I've been asking some people in the industry a real simple question, "Is Cloud Foundry a Platform as a Service"?
The obvious answer would seem to be "yes" - after all, VMware told us it's a PaaS:
That should be the end of it, right? For some reason, when I hear "as-a-Service", I expect a "service" - as in Service Oriented. I don't think that's too much to ask. For example, when Amazon released their relational data service, they offered me a published service interface:
https://rds.amazonaws.com/doc/2010-07-28/AmazonRDSv4.wsdl
I know there are people who hate SOAP, WS-*, WSDL, etc. - that's cool, to each their own. If you prefer, use the RESTful API: http://docs.amazonwebservices.com/AmazonRDS/latest/APIReference/
Note that the service interface IS NOT the same as the interface of the underlying component (MySQL, Oracle, etc.), as those are exposed separately.

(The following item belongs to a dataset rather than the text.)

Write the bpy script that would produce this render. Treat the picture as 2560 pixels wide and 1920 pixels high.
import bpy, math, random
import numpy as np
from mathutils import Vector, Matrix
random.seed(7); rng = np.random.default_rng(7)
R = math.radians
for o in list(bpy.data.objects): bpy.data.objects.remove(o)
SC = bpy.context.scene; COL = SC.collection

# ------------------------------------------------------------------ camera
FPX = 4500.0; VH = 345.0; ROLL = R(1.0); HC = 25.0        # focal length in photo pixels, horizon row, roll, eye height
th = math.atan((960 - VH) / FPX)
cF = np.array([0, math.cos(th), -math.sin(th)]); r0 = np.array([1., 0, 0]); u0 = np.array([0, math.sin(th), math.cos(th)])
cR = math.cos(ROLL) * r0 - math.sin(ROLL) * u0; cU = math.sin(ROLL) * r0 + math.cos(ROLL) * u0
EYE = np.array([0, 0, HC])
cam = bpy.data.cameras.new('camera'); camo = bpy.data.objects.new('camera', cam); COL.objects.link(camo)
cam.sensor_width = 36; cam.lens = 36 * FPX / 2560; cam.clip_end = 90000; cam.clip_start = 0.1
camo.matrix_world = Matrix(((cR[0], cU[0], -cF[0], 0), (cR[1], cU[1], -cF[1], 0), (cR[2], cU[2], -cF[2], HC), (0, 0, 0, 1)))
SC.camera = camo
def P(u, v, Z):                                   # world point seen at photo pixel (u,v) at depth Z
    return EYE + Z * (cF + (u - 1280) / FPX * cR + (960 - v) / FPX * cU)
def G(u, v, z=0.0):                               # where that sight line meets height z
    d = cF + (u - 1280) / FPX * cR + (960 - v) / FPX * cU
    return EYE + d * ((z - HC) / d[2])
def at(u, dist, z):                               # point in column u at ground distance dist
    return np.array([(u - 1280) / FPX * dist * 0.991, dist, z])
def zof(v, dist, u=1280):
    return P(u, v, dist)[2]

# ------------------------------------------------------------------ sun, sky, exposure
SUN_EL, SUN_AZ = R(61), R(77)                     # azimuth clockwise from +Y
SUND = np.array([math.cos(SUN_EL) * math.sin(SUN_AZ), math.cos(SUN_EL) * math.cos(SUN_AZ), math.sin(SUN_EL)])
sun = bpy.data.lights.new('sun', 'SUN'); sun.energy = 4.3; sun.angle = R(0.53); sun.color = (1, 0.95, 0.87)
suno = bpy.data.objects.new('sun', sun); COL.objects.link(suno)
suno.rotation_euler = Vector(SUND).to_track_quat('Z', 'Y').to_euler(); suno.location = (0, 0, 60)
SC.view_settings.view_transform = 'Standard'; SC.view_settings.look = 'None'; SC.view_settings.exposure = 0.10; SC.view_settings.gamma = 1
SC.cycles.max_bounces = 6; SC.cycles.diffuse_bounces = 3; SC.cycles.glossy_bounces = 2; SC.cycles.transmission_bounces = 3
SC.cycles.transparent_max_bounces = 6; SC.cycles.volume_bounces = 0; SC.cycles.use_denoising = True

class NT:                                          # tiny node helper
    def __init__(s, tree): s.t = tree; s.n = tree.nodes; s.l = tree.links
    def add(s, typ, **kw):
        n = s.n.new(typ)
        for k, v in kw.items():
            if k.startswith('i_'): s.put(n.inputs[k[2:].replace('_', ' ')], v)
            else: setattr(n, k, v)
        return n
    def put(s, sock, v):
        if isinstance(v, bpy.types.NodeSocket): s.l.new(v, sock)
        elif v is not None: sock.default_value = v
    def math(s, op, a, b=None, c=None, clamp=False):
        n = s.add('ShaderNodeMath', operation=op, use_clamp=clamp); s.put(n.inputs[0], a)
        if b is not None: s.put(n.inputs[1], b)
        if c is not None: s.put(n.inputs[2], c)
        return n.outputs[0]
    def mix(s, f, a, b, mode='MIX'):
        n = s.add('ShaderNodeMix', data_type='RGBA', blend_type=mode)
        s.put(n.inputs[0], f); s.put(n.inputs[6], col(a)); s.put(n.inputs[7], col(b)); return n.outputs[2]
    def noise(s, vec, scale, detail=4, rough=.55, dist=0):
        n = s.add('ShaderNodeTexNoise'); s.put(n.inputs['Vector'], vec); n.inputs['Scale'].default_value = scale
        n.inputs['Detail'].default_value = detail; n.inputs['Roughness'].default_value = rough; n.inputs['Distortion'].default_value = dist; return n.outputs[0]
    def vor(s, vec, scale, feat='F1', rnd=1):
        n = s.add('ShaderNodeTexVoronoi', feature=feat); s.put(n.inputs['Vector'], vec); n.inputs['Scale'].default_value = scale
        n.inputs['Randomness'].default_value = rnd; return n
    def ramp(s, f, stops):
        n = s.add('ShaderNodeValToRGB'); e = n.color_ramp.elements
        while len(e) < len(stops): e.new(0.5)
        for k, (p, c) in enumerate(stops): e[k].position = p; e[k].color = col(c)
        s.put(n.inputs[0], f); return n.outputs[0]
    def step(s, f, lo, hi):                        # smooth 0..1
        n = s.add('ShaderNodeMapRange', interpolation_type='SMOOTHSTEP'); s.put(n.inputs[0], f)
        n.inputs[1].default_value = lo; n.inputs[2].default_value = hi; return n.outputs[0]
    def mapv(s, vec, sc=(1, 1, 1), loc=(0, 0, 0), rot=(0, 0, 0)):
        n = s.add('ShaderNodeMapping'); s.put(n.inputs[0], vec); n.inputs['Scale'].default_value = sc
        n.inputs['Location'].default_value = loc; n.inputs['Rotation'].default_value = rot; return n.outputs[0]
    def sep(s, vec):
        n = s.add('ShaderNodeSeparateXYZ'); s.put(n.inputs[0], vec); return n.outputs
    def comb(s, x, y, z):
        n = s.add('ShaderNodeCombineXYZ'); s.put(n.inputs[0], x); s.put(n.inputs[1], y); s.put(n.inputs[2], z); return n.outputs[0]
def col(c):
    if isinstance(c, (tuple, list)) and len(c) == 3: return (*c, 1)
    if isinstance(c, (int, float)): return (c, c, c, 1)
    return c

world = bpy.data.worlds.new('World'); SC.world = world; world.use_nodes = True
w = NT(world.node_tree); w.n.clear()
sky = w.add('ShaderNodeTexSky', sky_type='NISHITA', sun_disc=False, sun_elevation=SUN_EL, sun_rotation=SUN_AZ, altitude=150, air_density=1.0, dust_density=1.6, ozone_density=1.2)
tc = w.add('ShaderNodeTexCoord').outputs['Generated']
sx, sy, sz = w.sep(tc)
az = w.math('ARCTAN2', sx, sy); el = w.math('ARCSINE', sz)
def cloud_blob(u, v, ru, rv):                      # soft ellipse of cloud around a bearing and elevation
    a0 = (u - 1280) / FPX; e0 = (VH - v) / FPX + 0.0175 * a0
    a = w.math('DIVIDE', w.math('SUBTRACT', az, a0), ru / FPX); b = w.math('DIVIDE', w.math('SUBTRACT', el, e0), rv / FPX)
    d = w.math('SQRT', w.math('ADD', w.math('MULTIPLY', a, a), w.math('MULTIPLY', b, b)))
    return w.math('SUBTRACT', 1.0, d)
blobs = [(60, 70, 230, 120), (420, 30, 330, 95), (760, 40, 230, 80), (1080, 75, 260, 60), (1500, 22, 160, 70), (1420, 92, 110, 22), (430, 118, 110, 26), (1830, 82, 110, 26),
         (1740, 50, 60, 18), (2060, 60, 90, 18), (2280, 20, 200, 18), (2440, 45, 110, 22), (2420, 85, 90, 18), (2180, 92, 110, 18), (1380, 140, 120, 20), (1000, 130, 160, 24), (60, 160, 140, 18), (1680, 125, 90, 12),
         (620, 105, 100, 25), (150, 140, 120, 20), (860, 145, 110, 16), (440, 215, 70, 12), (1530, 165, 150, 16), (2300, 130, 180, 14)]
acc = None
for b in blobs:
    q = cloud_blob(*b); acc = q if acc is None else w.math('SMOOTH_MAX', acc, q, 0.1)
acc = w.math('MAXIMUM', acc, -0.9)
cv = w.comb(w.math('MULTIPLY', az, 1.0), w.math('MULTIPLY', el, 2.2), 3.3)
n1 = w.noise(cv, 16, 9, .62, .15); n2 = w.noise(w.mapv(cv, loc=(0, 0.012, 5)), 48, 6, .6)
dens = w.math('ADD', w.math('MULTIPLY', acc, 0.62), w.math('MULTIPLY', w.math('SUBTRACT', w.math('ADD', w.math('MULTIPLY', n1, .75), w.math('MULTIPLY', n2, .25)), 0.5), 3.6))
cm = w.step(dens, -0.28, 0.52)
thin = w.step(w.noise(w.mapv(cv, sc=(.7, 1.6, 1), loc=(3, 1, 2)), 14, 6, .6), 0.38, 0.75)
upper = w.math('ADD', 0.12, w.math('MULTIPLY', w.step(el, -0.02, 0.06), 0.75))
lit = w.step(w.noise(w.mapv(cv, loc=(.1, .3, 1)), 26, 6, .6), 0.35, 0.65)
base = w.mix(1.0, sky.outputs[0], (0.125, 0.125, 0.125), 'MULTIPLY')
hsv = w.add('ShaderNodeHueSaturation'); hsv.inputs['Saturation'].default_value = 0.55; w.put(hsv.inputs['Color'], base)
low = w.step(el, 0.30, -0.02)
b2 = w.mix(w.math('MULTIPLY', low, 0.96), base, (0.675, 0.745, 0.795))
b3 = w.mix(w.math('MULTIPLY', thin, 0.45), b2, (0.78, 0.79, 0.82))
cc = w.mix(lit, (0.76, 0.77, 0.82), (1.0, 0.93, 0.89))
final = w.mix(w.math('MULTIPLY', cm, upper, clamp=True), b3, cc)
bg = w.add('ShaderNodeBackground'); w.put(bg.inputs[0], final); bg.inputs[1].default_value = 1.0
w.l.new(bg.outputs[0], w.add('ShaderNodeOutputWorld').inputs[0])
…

Back to my question - is Cloud Foundry a PaaS?
If so, can someone point me to the WSDL's, RESTful interfaces, etc?
Will those interfaces be submitted to DMTF, OASIS or another standards body?
Alternatively, is it merely a platform substrate that ties together multiple server-side technologies (similar to JBoss or WebSphere)?
1 comment:
vmc with the -t flag shows the restful/JSON messages.
Internally NATS messages are JSON as well.
So yes, there is an API and yes, it is accessible. There are even other clients written using this same API.